In the U.S., the FCC recently announced that current broadband solutions are wholly inadequate in terms of performance and coverage to support the needed growth of new services and the economy. They have encouraged the development of low-cost wireless solutions that can deliver up to 100 times current “broadband” performance levels—exactly what gigaband networks is working to commercialize. Analysts cite Korea as a country that transacted 30% of its GDP on broadband as early 2002 because of their commitment to widespread broadband coverage. In the US, the Brookings Institution projects that universal broadband could grow the economy by $300B annually, and the White House has called for government to focus on making broadband access universal and has provided 7 billion in subsidies to encourage more wireless network deployments.
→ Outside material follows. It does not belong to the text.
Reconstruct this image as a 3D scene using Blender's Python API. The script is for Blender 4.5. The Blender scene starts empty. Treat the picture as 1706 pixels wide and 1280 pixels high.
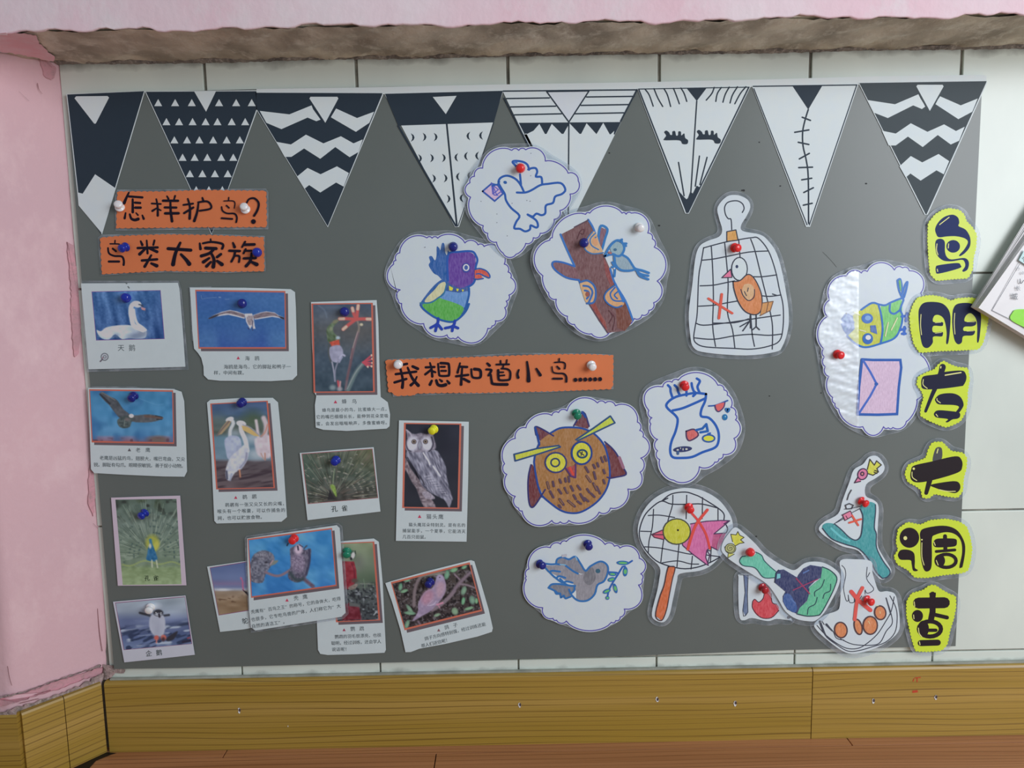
import bpy, bmesh, math, random
import numpy as np
from mathutils import Vector, Matrix

# ------------------------------------------------------------------ camera, light, exposure
SC = bpy.context.scene
COLL = SC.collection
SC.view_settings.view_transform = 'Standard'
SC.view_settings.look = 'None'
SC.view_settings.gamma = 1.0
SC.view_settings.exposure = 0.0
SC.view_settings.use_curve_mapping = False
rnd = random.Random(7)

FPX, ZC = 1281.0, 0.652            # focal length in pixels of the 1706 px frame, camera height
YAW, PITCH, ROLL, DIST = 0.002077, 0.118799, -0.0180916, 1.056855
def _axes():
    cy, sy, cp, sp, cr, sr = math.cos(YAW), math.sin(YAW), math.cos(PITCH), math.sin(PITCH), math.cos(ROLL), math.sin(ROLL)
    f = np.array([sy*cp, cy*cp, -sp]); r = np.array([cy, -sy, 0.]); u = np.cross(r, f)
    return r*cr+u*sr, -r*sr+u*cr, f
CR, CU, CF = _axes()
CO = np.array([0., -DIST, ZC])
cam_d = bpy.data.cameras.new('camera'); cam = bpy.data.objects.new('camera', cam_d); COLL.objects.link(cam)
cam_d.sensor_width = 36; cam_d.lens = FPX/1706*36; cam_d.clip_start = .02
m = Matrix([[CR[i], CU[i], -CF[i]] for i in range(3)]).to_4x4(); m.translation = Vector(CO); cam.matrix_world = m
SC.camera = cam

world = bpy.data.worlds.new('room_light'); SC.world = world; world.use_nodes = True
bgn = world.node_tree.nodes['Background']; bgn.inputs[0].default_value = (.82, .94, 1.05, 1); bgn.inputs[1].default_value = .27
def area(name, loc, target, sx, sy, power, col):
    l = bpy.data.lights.new(name, 'AREA'); l.shape = 'RECTANGLE'; l.size = sx; l.size_y = sy; l.energy = power; l.color = col
    o = bpy.data.objects.new(name, l); COLL.objects.link(o); o.location = loc
    o.rotation_euler = (Vector(target)-Vector(loc)).to_track_quat('-Z', 'Y').to_euler(); return o
area('window_daylight', (2.0, -2.0, 1.25), (.2, 0, .55), 1.5, 1.5, 50, (.95, .975, 1.04))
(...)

A $100B or greater worldwide opportunity awaits equipment suppliers if several technological barriers can be overcome by the industry.

We Believe

We believe that Gigaband Networks has the foundation necessary to capitalize on tomorrows Internet needs and is positioned to capture a significant portion of this enormous worldwide opportunity. Armed with its’ intellectual property, US patented solutions and a management team composed of industry veterans with over 40 years of successful experience from AT&T, SBC Communications, Bell Atlantic and Lawrence Berkeley Labs, Gigaband Networks is addressing these urgent needs today.